Ntpd config file support

Laszlo Papp lpapp at kde.org
Tue Mar 18 13:59:59 UTC 2014


On Tue, Mar 18, 2014 at 1:52 PM, Harald Becker <ralda at gmx.de> wrote:
> Hi Laszlo !
>
>>That is not much of a difficulty today. Systemd can probably do
>>this for one.
>
> Not everybody like to use systemd ... I hate it and will NEVER
> use it on a system of mine!

Yes, it is possible to do it without systemd, although pretty much
everyone seems to be switching across, really, even Ubuntu itself.

>>The main concern is not whether or not it is easy. It could be
>>easy the same way to put it into the source code. The problem is
>>that people keep reinventing the same in different projects.
>>That is a sign of something not going well in my opinion. I am
>>not sure what much code you are speaking of. Reading a simple
>>config file in should be the matter of few lines (in C, at
>>least).
>
> ... but the running daemon need to know when to read the file.
>
> Reading info only on startup makes not much sense in your term, a
> script may read the config and put it in command line. Done, and
> so simple.
>
> ... in any other case there need to be code to tell the daemon
> the right time to (re)read the config and (re)configure it's
> behavior, which is much more difficult than just a few lines of
> reading a file. Have you ever done this?
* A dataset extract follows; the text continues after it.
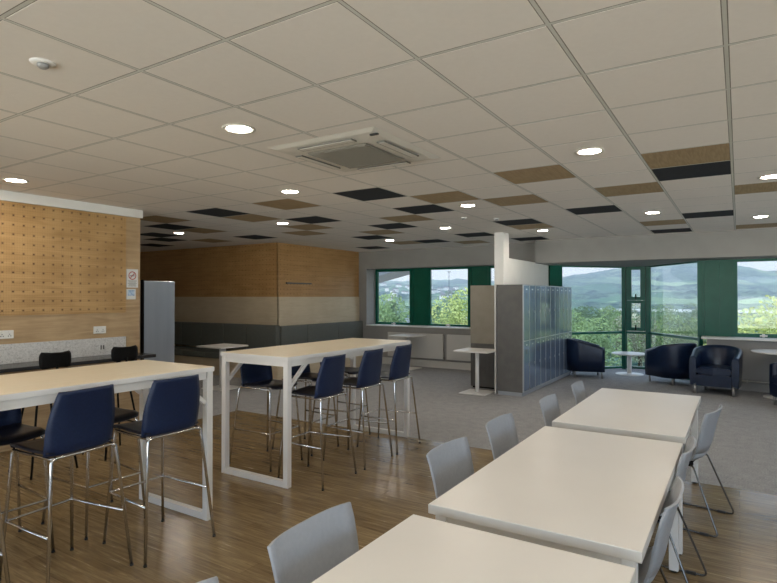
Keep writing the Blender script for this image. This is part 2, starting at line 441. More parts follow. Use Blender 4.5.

Yes, along with many people.

I have no idea why you would like to make it so complex. The config
file is sourced on start, which is not equal to system start up, which
you may be confusing it with. Start means when you start the daemon,
including restart. Your assumption would make it complex, but that was
not suggested.

>>It is not a good intention to keep things small just for the
>>sake of being small.
>
> One of the primary goals of Busybox was, to have a SMALL code
> space for systems with less resources. IMO for this it's
> important to ask before adding extra code ... and it's more than
> just a few lines of reading a file (see above).

It is not. It is literally a few lines. If you want small code, do not
write anything, and you are done. :) I can just reiterate my opinion
here, if something is common (like specifying the peer), it makes
sense to add a few lines which is probably (much) less than 5% of the
code. But if it is such a big concern, it  could be made a built time
decision, yeah.

>
>
>>Currently, I believe most of the cases will be when ntpd is run
>>as a daemon and not a one-shot process. You could hard code a
>>default value, but yet, the end users would like to configure it
>>via some easy configurable means, not messing with init script
>>internals, etc, IMHO.
>
> Put NTP peer address in a config file, let your init script pick
> this file and put it in command line. What's wrong with this?

Hmm, you do not seem to have understood the issue. Currently, Yocto
will do it differently, so will Buildroot, OpenWrt, and what not. This
is not nice.

> Average user just needs to know how to put peer address in a
> file. Why do we need to blow up an otherwise small daemon with
> this config file handling stuff? ... just to configure a single
> peer name?

Again, I have no idea why you think reading 1-2 variables from a file
is a "Why do we need to blow up an otherwise small daemon with this
config file handling stuff?" situation.

Please be considerate to the use cases, not pre-mature optimization.